Acompañados de cantos fúnebres, unos mimos dotados de una funesta precisión recordaron un verso de una antigua tragedia romana: ‘¡Que haya yo salvado a estos hombres que habían de matarme!’. La muchedumbre estaba ya próxima al estallido de violencia cuando alguien suspendió sobre el sarcófago de César una efigie de cera de este (hubiera sido demasiado difícil levantar el cadáver) y la hizo rotar mediante un artilugio mecánico para que la concurrencia pudiera observar las veintitrés puñaladas que habían acabado con la vida del dictador”.

Entonces, el escenario anticomplotados ya está montado, tal como lo pretendía Marco Antonio, que deseaba una venganza rápida contra los asesinos, ya que, en su fuero interno, esperaba y deseaba ser el titular único y total del testamento de Julio César, sin saber que en el mismo existían dos nombres antes que el suyo: Julio César Octaviano y Decio/Décimo Bruto, lugarteniente de sus legiones en la Guerra de las Galias. Durante el siguiente mes al magnicidio, la desbandada de los conspiradores fue absoluta, la desunión militar entre ellos puso ‘las cosas’ muy fáciles a Octaviano y a Antonio para poder acabar con todos ellos. Otro de los que figuraban en las listas para ser castigados con la pena de muerte por Alta Traición fue, ¡cómo no!, Marco Tulio Cicerón, quien no había formado parte, sensu stricto, del grupo de criminales, pero sí se había significado como el principal valedor de ellos y de su acción. Es definitoria la formulación realizada por un amigo de Julio César, Macio, al propio Cicerón: “La situación no puede remediarse; en efecto, si él, con ese talento, no encontraba salida, ¿quién la va a encontrar ahora? A lo que Macio prosiguió con una broma de mal gusto, al asegurar que los galos sometidos por César volverían a marchar sobre Roma, tal como habían hecho siglos antes, en la única ocasión de su historia en que la Urbe había sido saqueada”.

La correspondencia de Cicerón con su amigo Ático es patognomónica y esclarecedora, para poder seguir, paso a paso, todos los acontecimientos que se fueron desarrollando hasta el cataclismo final de la victoria de los intereses de Octaviano y de Antonio.

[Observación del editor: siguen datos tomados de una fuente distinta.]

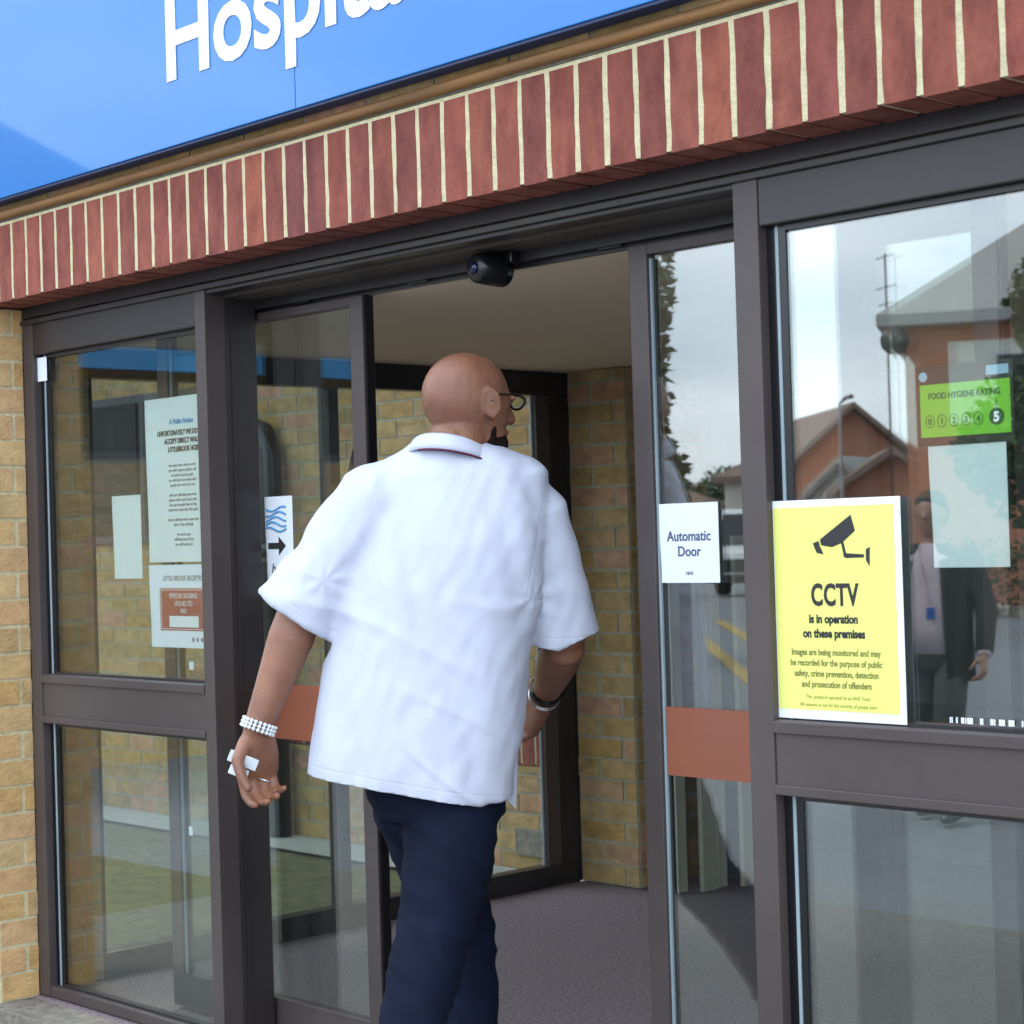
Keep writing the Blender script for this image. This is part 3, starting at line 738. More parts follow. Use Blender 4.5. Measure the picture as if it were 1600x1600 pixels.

La mayor parte de la población de los ciudadanos de la urbe capitolina y de los soldados veteranos de Julio César reprobaron el magnicidio, mientras tanto en las ciudades de provincias la cuestión ya se observó con mayor distancia e, incluso algunos de sus habitantes estuvieron a favor de la muerte del Dictador Vitalicio y, por supuesto, también existieron los que se mostraron indiferentes ante el luctuoso hecho acaecido. “La tragedia de los idus se compensó con el ascenso al poder del sobrino nieto de César y buen amigo de Nicolás, Augusto, quien desde joven igualó al dictador en su empeño por cumplir con las obligaciones de un buen monarca, intercediendo por todo aquel que lo necesitaba”. Una obra extraordinaria y obvia. «Rex tamen, atque idem egregius virtute bellica».